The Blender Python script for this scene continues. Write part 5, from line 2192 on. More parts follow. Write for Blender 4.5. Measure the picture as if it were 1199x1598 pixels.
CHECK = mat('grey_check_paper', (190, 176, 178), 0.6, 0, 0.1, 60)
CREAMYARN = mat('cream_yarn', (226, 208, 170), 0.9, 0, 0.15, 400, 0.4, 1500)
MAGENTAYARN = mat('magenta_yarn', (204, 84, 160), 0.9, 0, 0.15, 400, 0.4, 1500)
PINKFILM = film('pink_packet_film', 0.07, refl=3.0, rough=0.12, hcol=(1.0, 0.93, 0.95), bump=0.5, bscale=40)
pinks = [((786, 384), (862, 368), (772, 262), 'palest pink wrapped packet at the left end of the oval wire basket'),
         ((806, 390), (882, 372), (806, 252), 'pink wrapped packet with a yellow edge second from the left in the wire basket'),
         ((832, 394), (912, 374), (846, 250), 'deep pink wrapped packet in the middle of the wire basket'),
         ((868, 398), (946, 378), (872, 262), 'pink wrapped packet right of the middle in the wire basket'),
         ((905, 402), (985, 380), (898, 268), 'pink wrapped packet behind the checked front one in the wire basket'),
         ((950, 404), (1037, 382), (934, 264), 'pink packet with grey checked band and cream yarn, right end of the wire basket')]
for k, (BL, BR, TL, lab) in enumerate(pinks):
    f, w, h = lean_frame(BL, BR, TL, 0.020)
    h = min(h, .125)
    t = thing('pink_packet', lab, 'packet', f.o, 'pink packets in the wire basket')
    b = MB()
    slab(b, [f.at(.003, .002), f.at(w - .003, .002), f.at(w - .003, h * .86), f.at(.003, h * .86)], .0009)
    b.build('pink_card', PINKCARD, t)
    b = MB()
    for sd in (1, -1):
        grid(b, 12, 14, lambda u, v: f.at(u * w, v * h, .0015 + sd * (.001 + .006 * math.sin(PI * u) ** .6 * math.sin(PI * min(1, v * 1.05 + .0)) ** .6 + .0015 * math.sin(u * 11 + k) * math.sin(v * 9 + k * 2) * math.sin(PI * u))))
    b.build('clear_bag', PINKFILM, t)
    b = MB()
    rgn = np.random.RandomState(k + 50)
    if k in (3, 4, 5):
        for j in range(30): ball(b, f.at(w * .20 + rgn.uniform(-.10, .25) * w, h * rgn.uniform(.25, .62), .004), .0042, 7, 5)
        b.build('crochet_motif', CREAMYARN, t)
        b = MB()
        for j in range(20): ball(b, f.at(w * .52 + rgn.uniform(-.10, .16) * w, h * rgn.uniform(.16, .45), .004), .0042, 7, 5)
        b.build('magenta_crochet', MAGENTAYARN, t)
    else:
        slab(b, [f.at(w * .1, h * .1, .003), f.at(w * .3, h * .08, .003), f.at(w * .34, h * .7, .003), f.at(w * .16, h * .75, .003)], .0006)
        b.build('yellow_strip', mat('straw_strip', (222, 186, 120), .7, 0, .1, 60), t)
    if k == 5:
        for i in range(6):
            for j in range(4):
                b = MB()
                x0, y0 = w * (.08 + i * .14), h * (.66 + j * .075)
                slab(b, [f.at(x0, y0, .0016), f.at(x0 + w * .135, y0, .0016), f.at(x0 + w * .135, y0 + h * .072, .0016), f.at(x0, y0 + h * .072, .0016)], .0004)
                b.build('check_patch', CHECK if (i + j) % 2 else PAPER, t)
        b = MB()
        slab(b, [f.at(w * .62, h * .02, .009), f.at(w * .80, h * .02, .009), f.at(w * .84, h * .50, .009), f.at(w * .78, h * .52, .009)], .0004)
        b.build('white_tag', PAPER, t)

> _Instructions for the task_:
Return all lines of the material above in which the word "from" occurs.

> _Exercise response_:
The Blender Python script for this scene continues. Write part 5, from line 2192 on. More parts follow. Write for Blender 4.5. Measure the picture as if it were 1199x1598 pixels.
         ((806, 390), (882, 372), (806, 252), 'pink wrapped packet with a yellow edge second from the left in the wire basket'),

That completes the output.